◆ WORK TO DO: Reproduce the material in full, exactly as written.

══════

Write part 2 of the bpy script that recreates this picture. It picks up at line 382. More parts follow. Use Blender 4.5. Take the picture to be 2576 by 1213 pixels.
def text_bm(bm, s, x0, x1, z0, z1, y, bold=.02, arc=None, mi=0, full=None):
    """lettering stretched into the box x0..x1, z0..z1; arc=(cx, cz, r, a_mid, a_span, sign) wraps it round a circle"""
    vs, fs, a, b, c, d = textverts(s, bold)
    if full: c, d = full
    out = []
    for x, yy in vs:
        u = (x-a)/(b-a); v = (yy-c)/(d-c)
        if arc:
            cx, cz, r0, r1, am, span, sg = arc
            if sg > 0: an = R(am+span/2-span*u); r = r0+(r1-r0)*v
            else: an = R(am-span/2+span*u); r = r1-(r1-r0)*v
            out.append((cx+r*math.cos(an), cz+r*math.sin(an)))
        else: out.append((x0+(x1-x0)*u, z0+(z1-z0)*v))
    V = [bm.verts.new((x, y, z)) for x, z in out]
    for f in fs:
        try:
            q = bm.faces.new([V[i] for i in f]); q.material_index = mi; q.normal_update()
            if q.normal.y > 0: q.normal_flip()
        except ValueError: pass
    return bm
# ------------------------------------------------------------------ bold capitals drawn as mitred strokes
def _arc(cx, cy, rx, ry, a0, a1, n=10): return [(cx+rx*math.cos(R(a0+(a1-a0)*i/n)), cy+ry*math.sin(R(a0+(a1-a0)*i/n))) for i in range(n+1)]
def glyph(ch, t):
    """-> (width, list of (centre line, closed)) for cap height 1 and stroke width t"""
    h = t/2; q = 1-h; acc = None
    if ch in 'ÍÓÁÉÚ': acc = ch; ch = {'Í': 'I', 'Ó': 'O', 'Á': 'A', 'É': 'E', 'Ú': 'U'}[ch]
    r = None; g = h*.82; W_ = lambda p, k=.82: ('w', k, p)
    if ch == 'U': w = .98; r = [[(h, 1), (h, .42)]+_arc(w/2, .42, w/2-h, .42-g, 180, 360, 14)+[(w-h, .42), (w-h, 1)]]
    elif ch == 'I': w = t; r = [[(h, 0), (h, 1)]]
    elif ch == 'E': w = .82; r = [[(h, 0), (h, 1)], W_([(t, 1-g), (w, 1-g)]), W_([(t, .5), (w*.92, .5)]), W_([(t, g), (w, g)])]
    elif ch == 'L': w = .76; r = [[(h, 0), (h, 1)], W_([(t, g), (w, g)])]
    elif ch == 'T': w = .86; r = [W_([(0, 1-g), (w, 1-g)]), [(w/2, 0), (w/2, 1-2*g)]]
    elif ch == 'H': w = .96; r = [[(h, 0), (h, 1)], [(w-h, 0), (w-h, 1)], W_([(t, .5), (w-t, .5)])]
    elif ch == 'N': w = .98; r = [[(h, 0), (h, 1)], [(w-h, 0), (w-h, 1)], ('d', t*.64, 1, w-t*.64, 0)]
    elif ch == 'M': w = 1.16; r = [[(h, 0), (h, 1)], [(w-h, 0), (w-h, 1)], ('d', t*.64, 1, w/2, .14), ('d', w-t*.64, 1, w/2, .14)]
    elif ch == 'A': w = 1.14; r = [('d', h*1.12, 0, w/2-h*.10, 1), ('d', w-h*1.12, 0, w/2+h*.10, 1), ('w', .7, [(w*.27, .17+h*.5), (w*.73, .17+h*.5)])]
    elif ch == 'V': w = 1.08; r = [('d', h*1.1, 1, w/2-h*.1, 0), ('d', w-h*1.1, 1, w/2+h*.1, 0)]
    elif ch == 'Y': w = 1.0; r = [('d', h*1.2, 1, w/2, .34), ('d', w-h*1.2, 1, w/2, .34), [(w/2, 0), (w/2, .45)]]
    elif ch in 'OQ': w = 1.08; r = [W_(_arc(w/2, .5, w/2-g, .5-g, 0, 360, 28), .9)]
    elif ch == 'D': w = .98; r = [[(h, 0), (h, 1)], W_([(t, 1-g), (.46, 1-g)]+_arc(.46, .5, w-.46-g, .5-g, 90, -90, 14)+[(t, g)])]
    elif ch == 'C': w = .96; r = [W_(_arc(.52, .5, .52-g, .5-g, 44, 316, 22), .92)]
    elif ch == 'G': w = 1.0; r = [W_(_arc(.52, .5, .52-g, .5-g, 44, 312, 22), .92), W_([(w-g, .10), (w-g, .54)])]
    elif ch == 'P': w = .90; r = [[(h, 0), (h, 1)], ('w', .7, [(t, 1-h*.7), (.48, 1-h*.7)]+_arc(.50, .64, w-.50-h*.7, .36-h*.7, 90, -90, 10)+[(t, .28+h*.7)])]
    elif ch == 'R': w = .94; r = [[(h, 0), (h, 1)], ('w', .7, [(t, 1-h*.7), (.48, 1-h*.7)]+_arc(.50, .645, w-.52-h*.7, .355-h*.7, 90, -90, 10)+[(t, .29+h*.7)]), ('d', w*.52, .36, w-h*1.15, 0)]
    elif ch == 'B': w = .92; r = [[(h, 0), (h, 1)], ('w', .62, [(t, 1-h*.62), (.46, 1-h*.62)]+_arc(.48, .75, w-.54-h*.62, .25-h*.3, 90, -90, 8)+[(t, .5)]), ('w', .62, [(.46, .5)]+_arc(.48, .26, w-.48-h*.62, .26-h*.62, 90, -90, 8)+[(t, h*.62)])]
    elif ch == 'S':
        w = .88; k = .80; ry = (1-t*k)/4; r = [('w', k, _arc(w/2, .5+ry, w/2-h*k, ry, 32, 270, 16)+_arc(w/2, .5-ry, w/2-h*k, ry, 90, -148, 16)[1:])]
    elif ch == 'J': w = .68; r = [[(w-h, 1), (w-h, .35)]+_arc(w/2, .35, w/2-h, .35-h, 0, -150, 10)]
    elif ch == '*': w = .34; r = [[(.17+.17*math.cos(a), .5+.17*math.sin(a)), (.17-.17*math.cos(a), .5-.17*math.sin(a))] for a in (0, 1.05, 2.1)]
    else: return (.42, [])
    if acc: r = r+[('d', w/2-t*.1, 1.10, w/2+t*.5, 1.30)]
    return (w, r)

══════

◆ ANSWER:
Write part 2 of the bpy script that recreates this picture. It picks up at line 382. More parts follow. Use Blender 4.5. Take the picture to be 2576 by 1213 pixels.
def text_bm(bm, s, x0, x1, z0, z1, y, bold=.02, arc=None, mi=0, full=None):
    """lettering stretched into the box x0..x1, z0..z1; arc=(cx, cz, r, a_mid, a_span, sign) wraps it round a circle"""
    vs, fs, a, b, c, d = textverts(s, bold)
    if full: c, d = full
    out = []
    for x, yy in vs:
        u = (x-a)/(b-a); v = (yy-c)/(d-c)
        if arc:
            cx, cz, r0, r1, am, span, sg = arc
            if sg > 0: an = R(am+span/2-span*u); r = r0+(r1-r0)*v
            else: an = R(am-span/2+span*u); r = r1-(r1-r0)*v
            out.append((cx+r*math.cos(an), cz+r*math.sin(an)))
        else: out.append((x0+(x1-x0)*u, z0+(z1-z0)*v))
    V = [bm.verts.new((x, y, z)) for x, z in out]
    for f in fs:
        try:
            q = bm.faces.new([V[i] for i in f]); q.material_index = mi; q.normal_update()
            if q.normal.y > 0: q.normal_flip()
        except ValueError: pass
    return bm
# ------------------------------------------------------------------ bold capitals drawn as mitred strokes
def _arc(cx, cy, rx, ry, a0, a1, n=10): return [(cx+rx*math.cos(R(a0+(a1-a0)*i/n)), cy+ry*math.sin(R(a0+(a1-a0)*i/n))) for i in range(n+1)]
def glyph(ch, t):
    """-> (width, list of (centre line, closed)) for cap height 1 and stroke width t"""
    h = t/2; q = 1-h; acc = None
    if ch in 'ÍÓÁÉÚ': acc = ch; ch = {'Í': 'I', 'Ó': 'O', 'Á': 'A', 'É': 'E', 'Ú': 'U'}[ch]
    r = None; g = h*.82; W_ = lambda p, k=.82: ('w', k, p)
    if ch == 'U': w = .98; r = [[(h, 1), (h, .42)]+_arc(w/2, .42, w/2-h, .42-g, 180, 360, 14)+[(w-h, .42), (w-h, 1)]]
    elif ch == 'I': w = t; r = [[(h, 0), (h, 1)]]
    elif ch == 'E': w = .82; r = [[(h, 0), (h, 1)], W_([(t, 1-g), (w, 1-g)]), W_([(t, .5), (w*.92, .5)]), W_([(t, g), (w, g)])]
    elif ch == 'L': w = .76; r = [[(h, 0), (h, 1)], W_([(t, g), (w, g)])]
    elif ch == 'T': w = .86; r = [W_([(0, 1-g), (w, 1-g)]), [(w/2, 0), (w/2, 1-2*g)]]
    elif ch == 'H': w = .96; r = [[(h, 0), (h, 1)], [(w-h, 0), (w-h, 1)], W_([(t, .5), (w-t, .5)])]
    elif ch == 'N': w = .98; r = [[(h, 0), (h, 1)], [(w-h, 0), (w-h, 1)], ('d', t*.64, 1, w-t*.64, 0)]
    elif ch == 'M': w = 1.16; r = [[(h, 0), (h, 1)], [(w-h, 0), (w-h, 1)], ('d', t*.64, 1, w/2, .14), ('d', w-t*.64, 1, w/2, .14)]
    elif ch == 'A': w = 1.14; r = [('d', h*1.12, 0, w/2-h*.10, 1), ('d', w-h*1.12, 0, w/2+h*.10, 1), ('w', .7, [(w*.27, .17+h*.5), (w*.73, .17+h*.5)])]
    elif ch == 'V': w = 1.08; r = [('d', h*1.1, 1, w/2-h*.1, 0), ('d', w-h*1.1, 1, w/2+h*.1, 0)]
    elif ch == 'Y': w = 1.0; r = [('d', h*1.2, 1, w/2, .34), ('d', w-h*1.2, 1, w/2, .34), [(w/2, 0), (w/2, .45)]]
    elif ch in 'OQ': w = 1.08; r = [W_(_arc(w/2, .5, w/2-g, .5-g, 0, 360, 28), .9)]
    elif ch == 'D': w = .98; r = [[(h, 0), (h, 1)], W_([(t, 1-g), (.46, 1-g)]+_arc(.46, .5, w-.46-g, .5-g, 90, -90, 14)+[(t, g)])]
    elif ch == 'C': w = .96; r = [W_(_arc(.52, .5, .52-g, .5-g, 44, 316, 22), .92)]
    elif ch == 'G': w = 1.0; r = [W_(_arc(.52, .5, .52-g, .5-g, 44, 312, 22), .92), W_([(w-g, .10), (w-g, .54)])]
    elif ch == 'P': w = .90; r = [[(h, 0), (h, 1)], ('w', .7, [(t, 1-h*.7), (.48, 1-h*.7)]+_arc(.50, .64, w-.50-h*.7, .36-h*.7, 90, -90, 10)+[(t, .28+h*.7)])]
    elif ch == 'R': w = .94; r = [[(h, 0), (h, 1)], ('w', .7, [(t, 1-h*.7), (.48, 1-h*.7)]+_arc(.50, .645, w-.52-h*.7, .355-h*.7, 90, -90, 10)+[(t, .29+h*.7)]), ('d', w*.52, .36, w-h*1.15, 0)]
    elif ch == 'B': w = .92; r = [[(h, 0), (h, 1)], ('w', .62, [(t, 1-h*.62), (.46, 1-h*.62)]+_arc(.48, .75, w-.54-h*.62, .25-h*.3, 90, -90, 8)+[(t, .5)]), ('w', .62, [(.46, .5)]+_arc(.48, .26, w-.48-h*.62, .26-h*.62, 90, -90, 8)+[(t, h*.62)])]
    elif ch == 'S':
        w = .88; k = .80; ry = (1-t*k)/4; r = [('w', k, _arc(w/2, .5+ry, w/2-h*k, ry, 32, 270, 16)+_arc(w/2, .5-ry, w/2-h*k, ry, 90, -148, 16)[1:])]
    elif ch == 'J': w = .68; r = [[(w-h, 1), (w-h, .35)]+_arc(w/2, .35, w/2-h, .35-h, 0, -150, 10)]
    elif ch == '*': w = .34; r = [[(.17+.17*math.cos(a), .5+.17*math.sin(a)), (.17-.17*math.cos(a), .5-.17*math.sin(a))] for a in (0, 1.05, 2.1)]
    else: return (.42, [])
    if acc: r = r+[('d', w/2-t*.1, 1.10, w/2+t*.5, 1.30)]
    return (w, r)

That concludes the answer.